Lazy Delegation VS Decentralized Command

The main difference between being a lazy leader and a leader who has a successful decentralized command is the culture it breeds. Lazy leaders can be seen as people who delegate jobs to others due to the dislike for the task. Another example of lazy delegation by a leader is when they give tasks that they’re supposed to do to subordinates. In the business world, if a manager is told to create a business report but doesn’t want to do it, they just tell someone on their team to do it instead; this sort of lazy delegation gets noticed and the attitudes within that team and even that organization will change negatively.

In a proper decentralized organization, leaders complete their own tasks. In some cases leading by example means you do tasks others would find to be “beneath you”. The tasks that get delegated are meant to promote growth and instill a sense of ownership with said tasks. Letting someone lead a specific project allows them to get a feel for a leadership role, it also allows you to step back and look at the bigger picture while they focus on the more granular aspects of it, which in turn lets you give them advice that they otherwise wouldn’t have.

Quick To Act

A short answer as to why businesses will benefit from a decentralized style of command is: reaction time. In a regular hierarchical structure, decisions have to be approved by the boss, it takes time for this to happen if the action is at the bottom of the chain. When you empower all team members, you have multiple points of decision making. What used to take days or weeks to be approved can now be done in a day. This also impacts the efficiency of the team.
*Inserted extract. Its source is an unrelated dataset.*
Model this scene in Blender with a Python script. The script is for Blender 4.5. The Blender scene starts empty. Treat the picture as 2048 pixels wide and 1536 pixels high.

If lower management needs to acquire pens for their team in order to finish a project, it would make no sense to wait a week to get approval to buy pens from the person at the top of the chain of command.

More Time For Leaders

All of the aforementioned things allow leaders to focus on the bigger picture as well as all tasks that require quick reaction time. With a team taking burdens in different departments, a weight is lifted from those in higher leadership roles. Not having to deal with multiple small items in a day frees up so much time. Having a much bigger window to meet with important clients or planning the company’s expansion are some of the other tasks leaders could be doing with their newly acquired time.

Growth Of People And The Organization

Having a decentralized command structure allows for groups of any size to stay agile and quickly react to change. Being a controlling type of leader in a small organization is still a viable strategy because all of the staff probably work the same hours and having them all need supervision at the same time would be a rare occurrence. Once a group grows to where people are on different shifts and where there are subteams it becomes physically impossible to micromanage. The great thing about starting with a decentralized structure is that it can scale infinitely. By instilling a culture of success where teamwork and owning everything you do is valued, growth happens organically and whenever new members are added they still exhibit the traits your original team has. It essentially becomes a self sustaining and self growing organization.

Ultimately your goal is to build leaders in order to have a stronger organization that will allow you the freedom to focus on priority tasks. You allow people to lead, in order to get better at it. You provide your unique insights whenever help is needed and this encourages growth instead of inhibiting it by punishing mistakes. By allowing anyone to take ownership and step up to lead a project, you’re fostering a culture built around success and coordination that will show throughout your organization and everyone will be better because of it.